The 2011 annual meeting of the NACBS, which has just concluded, was a sparkling success.   Registered participants numbered 367, making it one of the most popular and successful meetings in recent years.   Those on the program included at least 37 scholars from British institutions, five from Australia, and one from France.   Some of the most distinguished scholars in the field of British studies were present; so too were a number of graduate students, 15 of whom received travel funding from the NACBS Stern fund.  The program offered 56 separate panels on a vast array of topics, periods, and places, providing a showcase of cutting-edge scholarship for all interests and tastes.  There were two stimulating plenary addresses, one by Pat Thane (Kings College London) on “Happy Families? Varieties of Family Life in Twentieth-Century Britain,” and the other by Thomas Cogswell (University of California, Riverside) on “The Duke’s Two Bodies: Politics and Political Culture in Early Stuart England.”  In addition, Philippa Levine (University of Texas at Austin) gave a presidential address on “Naked Truths: Bodies, Knowledge and the Erotics of Colonial Power.”
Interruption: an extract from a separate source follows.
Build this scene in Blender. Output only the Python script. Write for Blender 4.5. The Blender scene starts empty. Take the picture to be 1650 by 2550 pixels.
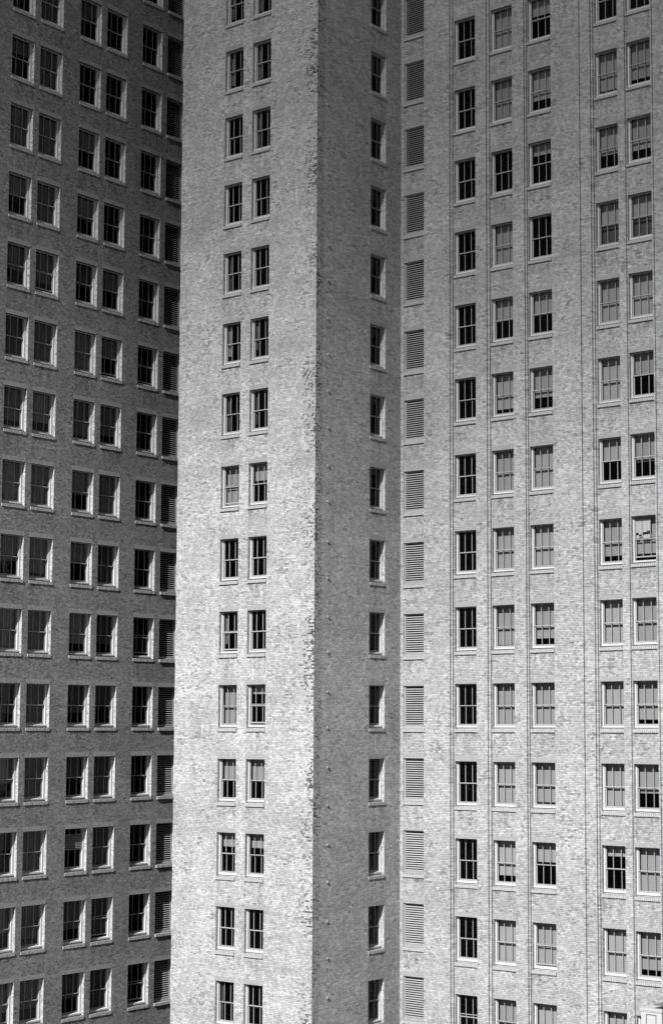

The conference was as socially convivial as it was intellectually stimulating.  The receptions on Friday and Saturday evenings were crowded with talkative conference participants, who then packed local restaurants and bars.  The weather in Denver was ideal, with clear skies and unseasonably balmy temperatures, and the facilities and services provided by the Sheraton Hotel were excellent.  Special thanks must go to Marjorie Levine-Clark (University of Colorado Denver) and Andrew Muldoon (Metropolitan State College of Denver), the local arrangements team who did so much to make the meeting such a success.  Next year we converge in Montreal, another appealing venue.  I hope to see you there.

The following prizes were presented at the Saturday awards reception:  the John Ben Snow Prize for the best book written about the period prior to 1800 went to Arianne Chernock for Men and the Making of Modern British Feminism (Stanford University Press).  The Albion Prize for the best book on the post-1800 period went to Elaine Hadley, Living Liberalism: Practical Citizenship in Mid-Victorian Britain (University of Chicago Press).   Susan Pedersen’s “Getting Out of Iraq—in 1932,” which appeared in the American Historical Review won the Love Prize for the year’s best article.  Honorable mention went to Amy Whipple, ‘Into every home, into every body: Organicism and anti-Statism in the British Anti-Fluoridation Movement, 1952-60’, Twentieth Century British History.   Stephanie Koscak (Indiana University) won the NACBS-Huntington Library Fellowship for her project, “Multiplying Pictures for the Public: Reproducing the English Monarch, c. 1649-1780.”   Dissertation Fellowship: Ryan Bibler (University of Virginia) was awared the NACBS Dissertation Fellowship for his project, “Extension and Adaptation of European Legal Forms to the English Atlantic World (c. 1550-1700).”  The Dissertation Travel Grant went to Samantha Sagui (Fordham University) for her project, “Law, Order, and the Development of Urban Policing in Late Medieval England.”  
President Levine was also pleased to announce that the Albion Prize is to be renamed next year the Stansky Prize in honor of the distinguished and beloved historian (and past president of the NACBS), Peter Stansky.